SHORT TASK: Reproduce the full listing that appears beneath this instruction exactly.

DATASET CONTENT:
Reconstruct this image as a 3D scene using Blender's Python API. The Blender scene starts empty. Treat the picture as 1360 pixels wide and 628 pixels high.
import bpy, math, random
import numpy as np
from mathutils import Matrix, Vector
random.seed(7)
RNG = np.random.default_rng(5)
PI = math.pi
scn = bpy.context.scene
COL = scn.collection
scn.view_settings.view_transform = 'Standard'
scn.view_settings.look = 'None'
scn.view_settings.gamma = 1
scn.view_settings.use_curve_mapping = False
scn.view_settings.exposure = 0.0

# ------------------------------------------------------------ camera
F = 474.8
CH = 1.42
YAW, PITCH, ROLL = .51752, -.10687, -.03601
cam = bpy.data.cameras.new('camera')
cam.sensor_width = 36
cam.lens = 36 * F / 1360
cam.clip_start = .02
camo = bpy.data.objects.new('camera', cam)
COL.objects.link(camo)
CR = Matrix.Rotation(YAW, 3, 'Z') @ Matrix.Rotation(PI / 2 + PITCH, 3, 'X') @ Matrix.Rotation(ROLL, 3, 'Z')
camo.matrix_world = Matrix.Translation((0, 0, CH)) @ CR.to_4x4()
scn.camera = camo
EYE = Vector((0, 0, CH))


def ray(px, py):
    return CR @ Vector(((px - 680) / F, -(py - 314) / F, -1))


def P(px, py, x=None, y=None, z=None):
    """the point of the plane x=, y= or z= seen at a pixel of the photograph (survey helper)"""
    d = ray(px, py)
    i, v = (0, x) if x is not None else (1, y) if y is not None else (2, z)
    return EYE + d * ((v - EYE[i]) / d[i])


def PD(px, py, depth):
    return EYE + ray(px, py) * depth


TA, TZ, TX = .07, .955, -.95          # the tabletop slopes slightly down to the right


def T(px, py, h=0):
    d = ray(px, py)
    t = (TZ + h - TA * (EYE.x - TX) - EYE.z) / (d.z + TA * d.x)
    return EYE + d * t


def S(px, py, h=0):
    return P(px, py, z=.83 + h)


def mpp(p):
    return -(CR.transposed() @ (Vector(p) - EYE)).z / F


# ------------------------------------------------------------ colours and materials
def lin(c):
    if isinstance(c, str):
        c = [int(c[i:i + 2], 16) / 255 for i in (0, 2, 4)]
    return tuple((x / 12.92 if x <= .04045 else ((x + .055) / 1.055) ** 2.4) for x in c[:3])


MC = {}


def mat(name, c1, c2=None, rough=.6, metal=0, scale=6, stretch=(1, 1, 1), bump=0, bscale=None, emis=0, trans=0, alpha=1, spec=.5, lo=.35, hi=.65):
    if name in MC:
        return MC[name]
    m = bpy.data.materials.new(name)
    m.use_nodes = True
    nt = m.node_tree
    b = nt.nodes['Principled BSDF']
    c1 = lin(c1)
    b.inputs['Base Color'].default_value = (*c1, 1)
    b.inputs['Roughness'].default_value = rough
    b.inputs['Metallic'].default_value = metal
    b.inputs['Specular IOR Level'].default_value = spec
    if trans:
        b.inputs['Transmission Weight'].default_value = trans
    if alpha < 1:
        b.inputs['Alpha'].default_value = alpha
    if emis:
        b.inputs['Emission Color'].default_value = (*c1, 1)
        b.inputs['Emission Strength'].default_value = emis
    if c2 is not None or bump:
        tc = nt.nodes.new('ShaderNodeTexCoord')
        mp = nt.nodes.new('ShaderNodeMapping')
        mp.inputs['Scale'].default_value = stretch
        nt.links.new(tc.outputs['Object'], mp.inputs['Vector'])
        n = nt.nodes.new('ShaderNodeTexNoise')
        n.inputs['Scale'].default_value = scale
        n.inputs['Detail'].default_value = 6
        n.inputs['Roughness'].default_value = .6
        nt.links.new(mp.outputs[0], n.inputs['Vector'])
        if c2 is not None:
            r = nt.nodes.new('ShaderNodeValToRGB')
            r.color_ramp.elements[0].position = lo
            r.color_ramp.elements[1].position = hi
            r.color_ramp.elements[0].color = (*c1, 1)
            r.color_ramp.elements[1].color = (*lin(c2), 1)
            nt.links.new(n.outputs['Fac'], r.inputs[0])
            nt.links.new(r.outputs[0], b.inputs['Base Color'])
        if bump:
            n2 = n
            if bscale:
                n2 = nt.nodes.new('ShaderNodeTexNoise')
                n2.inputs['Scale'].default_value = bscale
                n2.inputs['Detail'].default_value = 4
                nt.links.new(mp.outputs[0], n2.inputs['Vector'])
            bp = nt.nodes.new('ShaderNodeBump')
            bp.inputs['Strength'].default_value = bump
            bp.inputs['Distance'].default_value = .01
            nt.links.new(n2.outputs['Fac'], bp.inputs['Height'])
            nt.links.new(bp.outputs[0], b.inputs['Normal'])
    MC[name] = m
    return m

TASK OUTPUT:
Reconstruct this image as a 3D scene using Blender's Python API. The Blender scene starts empty. Treat the picture as 1360 pixels wide and 628 pixels high.
import bpy, math, random
import numpy as np
from mathutils import Matrix, Vector
random.seed(7)
RNG = np.random.default_rng(5)
PI = math.pi
scn = bpy.context.scene
COL = scn.collection
scn.view_settings.view_transform = 'Standard'
scn.view_settings.look = 'None'
scn.view_settings.gamma = 1
scn.view_settings.use_curve_mapping = False
scn.view_settings.exposure = 0.0

# ------------------------------------------------------------ camera
F = 474.8
CH = 1.42
YAW, PITCH, ROLL = .51752, -.10687, -.03601
cam = bpy.data.cameras.new('camera')
cam.sensor_width = 36
cam.lens = 36 * F / 1360
cam.clip_start = .02
camo = bpy.data.objects.new('camera', cam)
COL.objects.link(camo)
CR = Matrix.Rotation(YAW, 3, 'Z') @ Matrix.Rotation(PI / 2 + PITCH, 3, 'X') @ Matrix.Rotation(ROLL, 3, 'Z')
camo.matrix_world = Matrix.Translation((0, 0, CH)) @ CR.to_4x4()
scn.camera = camo
EYE = Vector((0, 0, CH))


def ray(px, py):
    return CR @ Vector(((px - 680) / F, -(py - 314) / F, -1))


def P(px, py, x=None, y=None, z=None):
    """the point of the plane x=, y= or z= seen at a pixel of the photograph (survey helper)"""
    d = ray(px, py)
    i, v = (0, x) if x is not None else (1, y) if y is not None else (2, z)
    return EYE + d * ((v - EYE[i]) / d[i])


def PD(px, py, depth):
    return EYE + ray(px, py) * depth


TA, TZ, TX = .07, .955, -.95          # the tabletop slopes slightly down to the right


def T(px, py, h=0):
    d = ray(px, py)
    t = (TZ + h - TA * (EYE.x - TX) - EYE.z) / (d.z + TA * d.x)
    return EYE + d * t


def S(px, py, h=0):
    return P(px, py, z=.83 + h)


def mpp(p):
    return -(CR.transposed() @ (Vector(p) - EYE)).z / F


# ------------------------------------------------------------ colours and materials
def lin(c):
    if isinstance(c, str):
        c = [int(c[i:i + 2], 16) / 255 for i in (0, 2, 4)]
    return tuple((x / 12.92 if x <= .04045 else ((x + .055) / 1.055) ** 2.4) for x in c[:3])


MC = {}


def mat(name, c1, c2=None, rough=.6, metal=0, scale=6, stretch=(1, 1, 1), bump=0, bscale=None, emis=0, trans=0, alpha=1, spec=.5, lo=.35, hi=.65):
    if name in MC:
        return MC[name]
    m = bpy.data.materials.new(name)
    m.use_nodes = True
    nt = m.node_tree
    b = nt.nodes['Principled BSDF']
    c1 = lin(c1)
    b.inputs['Base Color'].default_value = (*c1, 1)
    b.inputs['Roughness'].default_value = rough
    b.inputs['Metallic'].default_value = metal
    b.inputs['Specular IOR Level'].default_value = spec
    if trans:
        b.inputs['Transmission Weight'].default_value = trans
    if alpha < 1:
        b.inputs['Alpha'].default_value = alpha
    if emis:
        b.inputs['Emission Color'].default_value = (*c1, 1)
        b.inputs['Emission Strength'].default_value = emis
    if c2 is not None or bump:
        tc = nt.nodes.new('ShaderNodeTexCoord')
        mp = nt.nodes.new('ShaderNodeMapping')
        mp.inputs['Scale'].default_value = stretch
        nt.links.new(tc.outputs['Object'], mp.inputs['Vector'])
        n = nt.nodes.new('ShaderNodeTexNoise')
        n.inputs['Scale'].default_value = scale
        n.inputs['Detail'].default_value = 6
        n.inputs['Roughness'].default_value = .6
        nt.links.new(mp.outputs[0], n.inputs['Vector'])
        if c2 is not None:
            r = nt.nodes.new('ShaderNodeValToRGB')
            r.color_ramp.elements[0].position = lo
            r.color_ramp.elements[1].position = hi
            r.color_ramp.elements[0].color = (*c1, 1)
            r.color_ramp.elements[1].color = (*lin(c2), 1)
            nt.links.new(n.outputs['Fac'], r.inputs[0])
            nt.links.new(r.outputs[0], b.inputs['Base Color'])
        if bump:
            n2 = n
            if bscale:
                n2 = nt.nodes.new('ShaderNodeTexNoise')
                n2.inputs['Scale'].default_value = bscale
                n2.inputs['Detail'].default_value = 4
                nt.links.new(mp.outputs[0], n2.inputs['Vector'])
            bp = nt.nodes.new('ShaderNodeBump')
            bp.inputs['Strength'].default_value = bump
            bp.inputs['Distance'].default_value = .01
            nt.links.new(n2.outputs['Fac'], bp.inputs['Height'])
            nt.links.new(bp.outputs[0], b.inputs['Normal'])
    MC[name] = m
    return m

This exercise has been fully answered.